Information shown.
• • • • • • •
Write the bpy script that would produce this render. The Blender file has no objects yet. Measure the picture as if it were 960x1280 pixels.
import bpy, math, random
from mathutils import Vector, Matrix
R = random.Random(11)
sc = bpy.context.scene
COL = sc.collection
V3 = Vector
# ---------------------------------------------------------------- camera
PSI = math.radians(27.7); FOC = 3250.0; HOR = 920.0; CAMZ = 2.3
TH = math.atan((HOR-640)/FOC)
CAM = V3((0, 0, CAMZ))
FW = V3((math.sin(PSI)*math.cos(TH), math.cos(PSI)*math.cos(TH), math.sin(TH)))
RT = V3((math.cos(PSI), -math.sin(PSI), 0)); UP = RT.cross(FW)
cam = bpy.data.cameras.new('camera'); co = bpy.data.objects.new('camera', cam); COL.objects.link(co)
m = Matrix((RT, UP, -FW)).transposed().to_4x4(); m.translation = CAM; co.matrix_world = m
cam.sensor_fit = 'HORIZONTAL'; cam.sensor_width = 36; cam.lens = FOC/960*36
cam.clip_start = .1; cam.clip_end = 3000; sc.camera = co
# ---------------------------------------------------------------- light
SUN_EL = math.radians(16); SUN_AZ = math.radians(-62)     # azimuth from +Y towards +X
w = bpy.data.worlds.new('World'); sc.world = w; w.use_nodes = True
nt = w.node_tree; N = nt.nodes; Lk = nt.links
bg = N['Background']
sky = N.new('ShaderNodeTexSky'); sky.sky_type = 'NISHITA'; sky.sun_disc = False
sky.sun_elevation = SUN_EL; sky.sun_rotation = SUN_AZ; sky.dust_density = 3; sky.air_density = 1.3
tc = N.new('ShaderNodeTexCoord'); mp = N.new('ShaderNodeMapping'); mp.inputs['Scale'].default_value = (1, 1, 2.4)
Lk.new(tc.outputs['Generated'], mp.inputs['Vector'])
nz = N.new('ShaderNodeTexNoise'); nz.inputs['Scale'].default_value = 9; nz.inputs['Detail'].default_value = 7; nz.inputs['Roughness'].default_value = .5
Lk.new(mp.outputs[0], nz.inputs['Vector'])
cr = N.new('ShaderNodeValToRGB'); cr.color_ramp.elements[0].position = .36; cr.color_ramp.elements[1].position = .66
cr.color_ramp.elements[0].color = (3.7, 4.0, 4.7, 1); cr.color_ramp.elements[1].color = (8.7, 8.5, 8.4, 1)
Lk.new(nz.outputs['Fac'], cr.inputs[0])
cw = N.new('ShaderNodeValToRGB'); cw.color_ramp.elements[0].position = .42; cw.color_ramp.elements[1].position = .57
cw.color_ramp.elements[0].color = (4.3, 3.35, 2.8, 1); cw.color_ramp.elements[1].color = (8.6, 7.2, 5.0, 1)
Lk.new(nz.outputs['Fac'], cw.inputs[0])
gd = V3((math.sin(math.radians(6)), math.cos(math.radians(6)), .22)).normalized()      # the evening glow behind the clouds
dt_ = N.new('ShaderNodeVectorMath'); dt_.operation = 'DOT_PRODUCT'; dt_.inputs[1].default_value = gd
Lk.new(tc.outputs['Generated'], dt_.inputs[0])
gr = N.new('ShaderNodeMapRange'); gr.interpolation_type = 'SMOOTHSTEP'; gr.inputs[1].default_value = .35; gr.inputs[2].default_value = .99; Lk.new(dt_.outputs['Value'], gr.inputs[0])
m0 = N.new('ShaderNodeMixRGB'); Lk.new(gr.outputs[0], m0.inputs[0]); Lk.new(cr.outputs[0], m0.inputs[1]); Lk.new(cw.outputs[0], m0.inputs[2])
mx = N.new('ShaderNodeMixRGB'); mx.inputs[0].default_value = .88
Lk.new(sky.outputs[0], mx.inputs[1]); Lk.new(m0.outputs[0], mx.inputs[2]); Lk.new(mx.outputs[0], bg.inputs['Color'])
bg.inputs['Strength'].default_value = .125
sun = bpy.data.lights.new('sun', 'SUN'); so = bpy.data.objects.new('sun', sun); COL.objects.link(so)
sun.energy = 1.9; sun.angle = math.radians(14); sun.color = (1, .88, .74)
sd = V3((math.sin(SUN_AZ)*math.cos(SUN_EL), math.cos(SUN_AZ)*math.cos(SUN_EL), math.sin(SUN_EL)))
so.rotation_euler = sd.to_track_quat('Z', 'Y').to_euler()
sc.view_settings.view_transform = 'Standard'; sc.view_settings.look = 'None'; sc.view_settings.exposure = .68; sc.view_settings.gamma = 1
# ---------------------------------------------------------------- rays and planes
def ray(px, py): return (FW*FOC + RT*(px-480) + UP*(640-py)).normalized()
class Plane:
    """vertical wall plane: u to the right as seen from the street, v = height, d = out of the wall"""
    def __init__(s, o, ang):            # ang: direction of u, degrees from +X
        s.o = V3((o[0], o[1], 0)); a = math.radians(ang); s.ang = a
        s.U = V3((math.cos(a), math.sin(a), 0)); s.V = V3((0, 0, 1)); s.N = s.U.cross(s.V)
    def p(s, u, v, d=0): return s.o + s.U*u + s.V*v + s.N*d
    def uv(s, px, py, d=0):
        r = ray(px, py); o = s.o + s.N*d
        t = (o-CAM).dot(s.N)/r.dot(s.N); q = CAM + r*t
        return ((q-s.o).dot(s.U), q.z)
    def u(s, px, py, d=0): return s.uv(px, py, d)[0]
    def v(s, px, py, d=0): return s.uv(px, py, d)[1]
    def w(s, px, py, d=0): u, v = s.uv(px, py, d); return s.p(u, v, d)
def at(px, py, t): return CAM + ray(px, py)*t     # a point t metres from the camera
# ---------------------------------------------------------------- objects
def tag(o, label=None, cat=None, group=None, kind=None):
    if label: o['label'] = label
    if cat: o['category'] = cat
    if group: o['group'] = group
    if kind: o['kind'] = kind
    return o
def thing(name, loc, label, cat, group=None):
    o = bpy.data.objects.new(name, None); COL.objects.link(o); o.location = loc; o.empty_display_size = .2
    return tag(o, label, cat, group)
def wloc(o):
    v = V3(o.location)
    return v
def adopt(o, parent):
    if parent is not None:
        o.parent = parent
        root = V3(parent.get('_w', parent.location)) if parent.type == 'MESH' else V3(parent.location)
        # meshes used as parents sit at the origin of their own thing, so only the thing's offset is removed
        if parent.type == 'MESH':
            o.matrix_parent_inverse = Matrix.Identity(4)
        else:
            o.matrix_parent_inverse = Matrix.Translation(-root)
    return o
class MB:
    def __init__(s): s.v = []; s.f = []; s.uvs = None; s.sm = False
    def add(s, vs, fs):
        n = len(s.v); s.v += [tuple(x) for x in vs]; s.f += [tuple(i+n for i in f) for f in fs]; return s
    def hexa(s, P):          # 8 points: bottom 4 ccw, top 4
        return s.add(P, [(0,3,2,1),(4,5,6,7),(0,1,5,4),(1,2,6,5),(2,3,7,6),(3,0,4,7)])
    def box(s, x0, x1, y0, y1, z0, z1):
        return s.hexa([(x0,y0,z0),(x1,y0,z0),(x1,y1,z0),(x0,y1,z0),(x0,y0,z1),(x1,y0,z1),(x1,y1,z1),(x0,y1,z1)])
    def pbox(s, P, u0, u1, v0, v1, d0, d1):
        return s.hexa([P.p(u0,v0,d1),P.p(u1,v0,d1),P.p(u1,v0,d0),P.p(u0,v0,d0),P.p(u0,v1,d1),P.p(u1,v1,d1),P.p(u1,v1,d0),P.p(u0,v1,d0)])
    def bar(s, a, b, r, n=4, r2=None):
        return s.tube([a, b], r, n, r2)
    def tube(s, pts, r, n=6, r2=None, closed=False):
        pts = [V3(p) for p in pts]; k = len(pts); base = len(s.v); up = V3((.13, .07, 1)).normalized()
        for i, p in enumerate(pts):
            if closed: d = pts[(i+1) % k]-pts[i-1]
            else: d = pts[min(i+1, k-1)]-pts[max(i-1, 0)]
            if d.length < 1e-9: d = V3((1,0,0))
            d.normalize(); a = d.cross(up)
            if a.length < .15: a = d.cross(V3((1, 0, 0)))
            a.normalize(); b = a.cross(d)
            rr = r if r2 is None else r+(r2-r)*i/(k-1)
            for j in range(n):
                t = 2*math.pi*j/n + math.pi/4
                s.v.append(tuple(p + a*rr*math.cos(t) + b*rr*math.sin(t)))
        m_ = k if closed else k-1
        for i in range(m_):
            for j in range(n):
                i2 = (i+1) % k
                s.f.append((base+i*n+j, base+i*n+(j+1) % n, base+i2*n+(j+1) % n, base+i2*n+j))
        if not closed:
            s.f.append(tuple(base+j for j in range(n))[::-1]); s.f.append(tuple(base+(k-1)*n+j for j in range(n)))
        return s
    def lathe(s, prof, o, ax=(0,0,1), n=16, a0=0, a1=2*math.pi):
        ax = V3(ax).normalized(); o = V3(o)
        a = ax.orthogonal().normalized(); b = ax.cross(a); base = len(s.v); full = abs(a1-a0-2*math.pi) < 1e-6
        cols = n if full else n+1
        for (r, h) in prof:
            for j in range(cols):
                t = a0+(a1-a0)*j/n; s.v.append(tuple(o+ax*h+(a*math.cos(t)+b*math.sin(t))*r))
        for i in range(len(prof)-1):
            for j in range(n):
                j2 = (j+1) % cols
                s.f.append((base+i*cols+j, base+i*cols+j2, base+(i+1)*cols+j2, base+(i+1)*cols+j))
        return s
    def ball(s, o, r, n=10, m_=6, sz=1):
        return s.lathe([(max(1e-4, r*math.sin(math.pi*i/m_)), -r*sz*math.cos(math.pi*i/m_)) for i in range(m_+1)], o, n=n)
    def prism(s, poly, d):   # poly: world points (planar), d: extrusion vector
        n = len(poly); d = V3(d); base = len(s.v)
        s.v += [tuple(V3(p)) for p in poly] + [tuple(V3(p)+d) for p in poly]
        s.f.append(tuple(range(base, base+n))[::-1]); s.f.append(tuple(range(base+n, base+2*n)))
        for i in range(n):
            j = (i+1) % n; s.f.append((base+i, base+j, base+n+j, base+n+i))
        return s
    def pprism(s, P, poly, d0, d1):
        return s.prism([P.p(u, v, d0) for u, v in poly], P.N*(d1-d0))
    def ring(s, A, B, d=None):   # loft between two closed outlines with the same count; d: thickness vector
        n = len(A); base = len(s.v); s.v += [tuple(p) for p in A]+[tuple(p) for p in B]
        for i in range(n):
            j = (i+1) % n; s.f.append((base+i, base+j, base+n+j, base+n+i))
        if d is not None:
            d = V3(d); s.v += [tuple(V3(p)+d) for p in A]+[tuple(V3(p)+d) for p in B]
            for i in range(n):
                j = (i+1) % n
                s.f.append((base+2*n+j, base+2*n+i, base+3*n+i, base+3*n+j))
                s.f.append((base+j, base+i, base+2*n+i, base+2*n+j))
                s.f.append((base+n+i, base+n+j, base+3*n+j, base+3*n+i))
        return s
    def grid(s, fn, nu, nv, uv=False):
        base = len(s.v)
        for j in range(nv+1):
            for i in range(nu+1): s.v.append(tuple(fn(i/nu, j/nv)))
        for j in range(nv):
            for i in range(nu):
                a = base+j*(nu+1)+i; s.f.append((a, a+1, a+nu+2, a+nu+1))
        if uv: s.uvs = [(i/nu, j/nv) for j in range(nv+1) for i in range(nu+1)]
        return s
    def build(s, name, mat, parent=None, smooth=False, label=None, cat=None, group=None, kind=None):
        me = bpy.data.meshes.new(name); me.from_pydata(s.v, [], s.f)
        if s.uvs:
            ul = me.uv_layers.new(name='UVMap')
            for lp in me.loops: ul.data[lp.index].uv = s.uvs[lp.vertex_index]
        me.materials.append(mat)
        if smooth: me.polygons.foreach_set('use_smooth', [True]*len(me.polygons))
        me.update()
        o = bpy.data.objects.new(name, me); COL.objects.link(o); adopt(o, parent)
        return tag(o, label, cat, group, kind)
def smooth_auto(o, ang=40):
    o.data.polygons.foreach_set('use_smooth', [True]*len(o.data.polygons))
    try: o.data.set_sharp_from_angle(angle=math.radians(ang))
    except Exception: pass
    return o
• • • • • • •
Exercise prompt. Tally the lines in this data that hold the word "objects" and state only the count.

Solution to this problem. 6